Bayer Order: Local Working Requirements for Patents

In 2 earlier posts elsewhere, I had wondered if a patentee may cite un-workable circumstances to express his inability to domestically manufacture a patented invention. Also, what would happen if the Controller of patents has to choose between access to a life-saving drug by turning a blind eye to large scale importation of the drug to make it both affordable and available to people in India, and fulfillment of domestic working requirements under the Act? This issue too was broached briefly by several speakers in the Roundtable at NLU Jodhpur.

On the issue of “local manufacture” to satisfy working requirements under the Act, I am inclined to state that, TRIPS-compliance aside, the Patents Act exhorts domestic manufacture to prevent reliance on imports and to promote transfer of technical skills to the local population. After all, the idea is reduce the yawning technological deficit between India and the developed world.

The celebrated Ayyangar Committee report, which is the travaux preparatoires to the 1970 legislation, sheds great light on the wording of Section 83 of the Act with respect to working of a patented invention.

In particular, under Part II of the report titled “The Patent System in India”, Paragraphs 37 and 38 are of importance to the issue of working and compulsory licensing.
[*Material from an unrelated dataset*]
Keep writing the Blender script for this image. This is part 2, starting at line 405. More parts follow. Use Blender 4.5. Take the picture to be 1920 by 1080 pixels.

A few lines from these paragraphs are educative and go a long way in understanding and clarifying the Act’s position on local manufacture:

“37. In the present decade under the impact of the national plans that have been formulated for the economic uplift of the country and the raising of the standard of living of its people, the conservation of foreign exchange is a matter of prime importance. In the context of this need, it would be seen that any increase in the price of the patented products imported into the country must, to that extent, be a disadvantage to the country’s economy..........

38. I have already set out the considerations which are said to constitute the quid pro quo for the grant of the patent monopoly, namely (1) the working of the invention within the country so as to result in the establishment in the country of a new industry or an improvement of an existing industry which would profitably employ the labour and capital of the country and thus increase national wealth, and (2) disclosure to the public of the invention and the manner of its working so that on the expiry of the life of the patent, the public are enabled to work the invention themselves and in competition with each other. 

Where the patentee has no intention of working the invention in this country either because he considers this is not profitable or because he prefers to expand the production in his home country so as to achieve there greater efficiency or more production, or is otherwise not interested in working the invention in India, the grant of the patent might tend to improve the patentee’s home country, but offers little advantage to us. Unless therefore the law provides for measures to compel the patentees to work the invention within the country, and these measures are effective to achieve their purpose, the social cost involved in the grant of the patent is not offset by any benefit to the community....”

Considering the unequivocal crystallisation of objectives sought to be achieved by and using the Patents Act, it could be said that local manufacture is an essential and mandatory requirement under the Act. However, should we make an exception when it comes to life-saving drugs? If yes, does the Act in its current form allow for such an exception?